> [Goal of the exercise]:
Print the listing in its entirety and exactly, leaving out images.

═══ Provided material

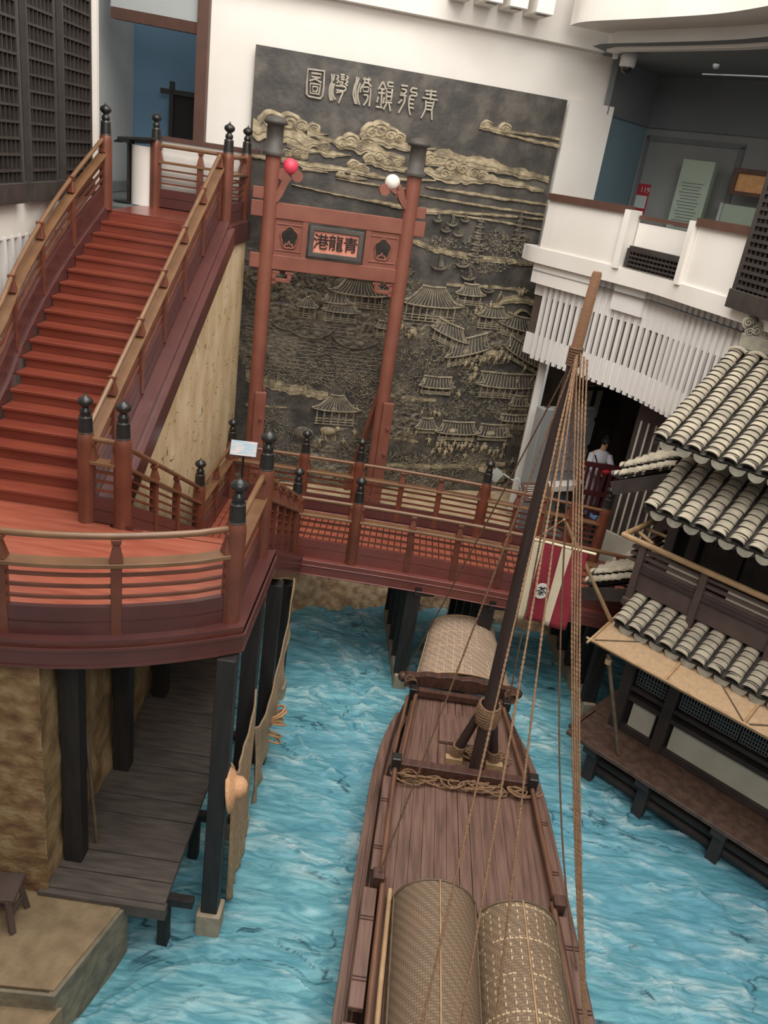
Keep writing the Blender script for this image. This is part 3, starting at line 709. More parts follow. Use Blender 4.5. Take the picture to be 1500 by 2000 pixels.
# ================================================================ GATE
gdir = Vector((1, .23, 0)).normalized(); ga = math.atan2(gdir.y, gdir.x); gn = Vector((gdir.y, -gdir.x, 0))
G0 = at_y(502, 760, 15.2); G0.z = 0
def gplane(x, y):
    d = ray(x, y); t = (G0-CO).dot(gn)/d.dot(gn); p = CO+d*t; return (p-G0).dot(gdir), p.z
def gp(s, z, d=0.): return Vector((G0.x, G0.y, z)) + gdir*s + gn*d
sL = gplane(515, 560)[0]; sR = gplane(774, 600)[0]
gt = thing('archway_gate', 'tall red ceremonial gate with black post caps standing before the relief', 'gate', gp((sL+sR)/2, ZG)[:], ga)
GR = Matrix.Rotation(ga, 3, 'Z')
ztop = gplane(533, 300)[1]; zt2 = gplane(533, 228)[1]
for s in (sL, sR):
    c = gp(s, 0)
    b = MB(); b.lathe(c, [(.135, ZG-.75), (.135, ztop)], 20); p = b.build('post', M['gate'], gt)
    b = MB(); b.lathe(c, [(.19, ztop-.03), (.2, ztop), (.19, ztop+.05), (.15, ztop+.07), (.145, zt2-.12), (.2, zt2-.1), (.21, zt2-.06), (.15, zt2), (.05, zt2+.03)], 20); b.build('cap', M['grey'], p, label='dark grey cylindrical post cap')
    # clamp boards at the foot with pins
    zc_ = gplane(735, 780)[1]
    for d in (-.19, .19):
        b = MB(); b.box(gp(s+.09, (ZG-.75+zc_)/2, d), (.22, .09, zc_-ZG+.75), R=GR); k = b.build('clamp_board', M['gate'], gt, bevel=.01)
    for z in (ZG+.75, ZG+1.35, ZG+1.9):
        b = MB(); b.tube([gp(s+.12, z, -.3), gp(s+.12, z, .3)], .03, 8); b.build('pin', M['gate'], gt)
    # diagonal stay behind
    b = MB(); b.bar(gp(s-.05, zc_+.1, -.1), gp(s-.35, ZG, -1.0) if s == sR else gp(s-.02, ZG, -.9), .12, .12); b.build('stay', M['gate'], gt)
def beam(name, s0, s1, z, h, d=.12, mat='gate'):
    b = MB(); b.box(gp((s0+s1)/2, z, 0), (s1-s0, d, h), R=GR); return b.build(name, M[mat], gt, bevel=.01)
a0, zA = gplane(490, 399); a1, zB = gplane(830, 440)
zU = (gplane(600, 418)[1]+gplane(700, 432)[1])/2
beam('upper_beam', a0, a1, zU, .27)
zLw = (gplane(600, 520)[1]+gplane(700, 530)[1])/2
b0, _ = gplane(487, 505); b1, _ = gplane(797, 533)
beam('lower_beam', b0, b1, zLw, .26)
for xx, yy, s, e in ((490, 373, sL, -.32), (825, 417, sR, .3)):
    z = gplane(xx, yy)[1]; beam('beam_end', min(s, s+e), max(s, s+e), z, .2, .1)
# side panels with cloud cut-outs
def star(c, r):
    out = []
    for k in range(40):
        t = 2*pi*k/40; q = r*(.84+.16*abs(math.cos(2.5*t)))
        out.append((c[0]+q*.82*math.sin(t), c[1]+q*math.cos(t)))
    return out
s1_, _ = gplane(598, 470); s2_, _ = gplane(712, 480)
zt, zb_ = zU-.13, zLw+.13
TG = Matrix.Translation(gp(0, 0)) @ Matrix.Rotation(ga, 4, 'Z') @ Matrix(((1, 0, 0, 0), (0, 0, -1, 0), (0, 1, 0, 0), (0, 0, 0, 1)))
for sa, sb in ((sL+.1, s1_-.02), (s2_+.02, sR-.1)):
    cs = ((sa+sb)/2, (zt+zb_)/2); hole = star(cs, .2)
    b = MB(); n = len(hole); rect = []
    for x, z in hole:
        dx, dz = x-cs[0], z-cs[1]; k = min(((sb-sa)/2)/abs(dx) if abs(dx) > 1e-6 else 9, ((zt-zb_)/2)/abs(dz) if abs(dz) > 1e-6 else 9); rect.append((cs[0]+dx*k, cs[1]+dz*k))
    for c in ((sa, zb_), (sb, zb_), (sb, zt), (sa, zt)):
        i = min(range(n), key=lambda i: (rect[i][0]-c[0])**2+(rect[i][1]-c[1])**2); rect[i] = c
    vs = [TG @ Vector((x, z, d)) for d in (-.03, .03) for x, z in hole+rect]; m2 = 2*n; fs = []
    for i in range(n):
        j = (i+1) % n
        fs += [(i, j, n+j, n+i), (m2+i, m2+n+i, m2+n+j, m2+j), (i, m2+i, m2+j, j)]
    b.add(vs, fs); pn = b.build('side_panel', M['gate'], gt)
    b = MB(); b.tube([TG @ Vector((x, z, .035)) for x, z in hole], .018, 6, closed=True)
    for dz in (zt-.09, zb_+.09):
        b.tube([TG @ Vector((sa+.06, dz, .03)), TG @ Vector((sb-.06, dz, .03))], .015, 6)
    b.tube([TG @ Vector((cs[0]+x, cs[1]-.17+z, .02)) for x, z in ((-.07, .0), (-.06, .06), (-.02, .05), (0, .11), (.02, .05), (.06, .06), (.07, 0))], .022, 6)
    b.build('moulding', M['gate'], pn)
    b = MB(); b.box(gp(s1_-.04 if sa < s1_ else s2_+.04, cs[1], 0), (.1, .1, zt-zb_), R=GR); b.build('mullion', M['gate'], gt)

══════

> [Solved exercise]:
Keep writing the Blender script for this image. This is part 3, starting at line 709. More parts follow. Use Blender 4.5. Take the picture to be 1500 by 2000 pixels.
# ================================================================ GATE
gdir = Vector((1, .23, 0)).normalized(); ga = math.atan2(gdir.y, gdir.x); gn = Vector((gdir.y, -gdir.x, 0))
G0 = at_y(502, 760, 15.2); G0.z = 0
def gplane(x, y):
    d = ray(x, y); t = (G0-CO).dot(gn)/d.dot(gn); p = CO+d*t; return (p-G0).dot(gdir), p.z
def gp(s, z, d=0.): return Vector((G0.x, G0.y, z)) + gdir*s + gn*d
sL = gplane(515, 560)[0]; sR = gplane(774, 600)[0]
gt = thing('archway_gate', 'tall red ceremonial gate with black post caps standing before the relief', 'gate', gp((sL+sR)/2, ZG)[:], ga)
GR = Matrix.Rotation(ga, 3, 'Z')
ztop = gplane(533, 300)[1]; zt2 = gplane(533, 228)[1]
for s in (sL, sR):
    c = gp(s, 0)
    b = MB(); b.lathe(c, [(.135, ZG-.75), (.135, ztop)], 20); p = b.build('post', M['gate'], gt)
    b = MB(); b.lathe(c, [(.19, ztop-.03), (.2, ztop), (.19, ztop+.05), (.15, ztop+.07), (.145, zt2-.12), (.2, zt2-.1), (.21, zt2-.06), (.15, zt2), (.05, zt2+.03)], 20); b.build('cap', M['grey'], p, label='dark grey cylindrical post cap')
    # clamp boards at the foot with pins
    zc_ = gplane(735, 780)[1]
    for d in (-.19, .19):
        b = MB(); b.box(gp(s+.09, (ZG-.75+zc_)/2, d), (.22, .09, zc_-ZG+.75), R=GR); k = b.build('clamp_board', M['gate'], gt, bevel=.01)
    for z in (ZG+.75, ZG+1.35, ZG+1.9):
        b = MB(); b.tube([gp(s+.12, z, -.3), gp(s+.12, z, .3)], .03, 8); b.build('pin', M['gate'], gt)
    # diagonal stay behind
    b = MB(); b.bar(gp(s-.05, zc_+.1, -.1), gp(s-.35, ZG, -1.0) if s == sR else gp(s-.02, ZG, -.9), .12, .12); b.build('stay', M['gate'], gt)
def beam(name, s0, s1, z, h, d=.12, mat='gate'):
    b = MB(); b.box(gp((s0+s1)/2, z, 0), (s1-s0, d, h), R=GR); return b.build(name, M[mat], gt, bevel=.01)
a0, zA = gplane(490, 399); a1, zB = gplane(830, 440)
zU = (gplane(600, 418)[1]+gplane(700, 432)[1])/2
beam('upper_beam', a0, a1, zU, .27)
zLw = (gplane(600, 520)[1]+gplane(700, 530)[1])/2
b0, _ = gplane(487, 505); b1, _ = gplane(797, 533)
beam('lower_beam', b0, b1, zLw, .26)
for xx, yy, s, e in ((490, 373, sL, -.32), (825, 417, sR, .3)):
    z = gplane(xx, yy)[1]; beam('beam_end', min(s, s+e), max(s, s+e), z, .2, .1)
# side panels with cloud cut-outs
def star(c, r):
    out = []
    for k in range(40):
        t = 2*pi*k/40; q = r*(.84+.16*abs(math.cos(2.5*t)))
        out.append((c[0]+q*.82*math.sin(t), c[1]+q*math.cos(t)))
    return out
s1_, _ = gplane(598, 470); s2_, _ = gplane(712, 480)
zt, zb_ = zU-.13, zLw+.13
TG = Matrix.Translation(gp(0, 0)) @ Matrix.Rotation(ga, 4, 'Z') @ Matrix(((1, 0, 0, 0), (0, 0, -1, 0), (0, 1, 0, 0), (0, 0, 0, 1)))
for sa, sb in ((sL+.1, s1_-.02), (s2_+.02, sR-.1)):
    cs = ((sa+sb)/2, (zt+zb_)/2); hole = star(cs, .2)
    b = MB(); n = len(hole); rect = []
    for x, z in hole:
        dx, dz = x-cs[0], z-cs[1]; k = min(((sb-sa)/2)/abs(dx) if abs(dx) > 1e-6 else 9, ((zt-zb_)/2)/abs(dz) if abs(dz) > 1e-6 else 9); rect.append((cs[0]+dx*k, cs[1]+dz*k))
    for c in ((sa, zb_), (sb, zb_), (sb, zt), (sa, zt)):
        i = min(range(n), key=lambda i: (rect[i][0]-c[0])**2+(rect[i][1]-c[1])**2); rect[i] = c
    vs = [TG @ Vector((x, z, d)) for d in (-.03, .03) for x, z in hole+rect]; m2 = 2*n; fs = []
    for i in range(n):
        j = (i+1) % n
        fs += [(i, j, n+j, n+i), (m2+i, m2+n+i, m2+n+j, m2+j), (i, m2+i, m2+j, j)]
    b.add(vs, fs); pn = b.build('side_panel', M['gate'], gt)
    b = MB(); b.tube([TG @ Vector((x, z, .035)) for x, z in hole], .018, 6, closed=True)
    for dz in (zt-.09, zb_+.09):
        b.tube([TG @ Vector((sa+.06, dz, .03)), TG @ Vector((sb-.06, dz, .03))], .015, 6)
    b.tube([TG @ Vector((cs[0]+x, cs[1]-.17+z, .02)) for x, z in ((-.07, .0), (-.06, .06), (-.02, .05), (0, .11), (.02, .05), (.06, .06), (.07, 0))], .022, 6)
    b.build('moulding', M['gate'], pn)
    b = MB(); b.box(gp(s1_-.04 if sa < s1_ else s2_+.04, cs[1], 0), (.1, .1, zt-zb_), R=GR); b.build('mullion', M['gate'], gt)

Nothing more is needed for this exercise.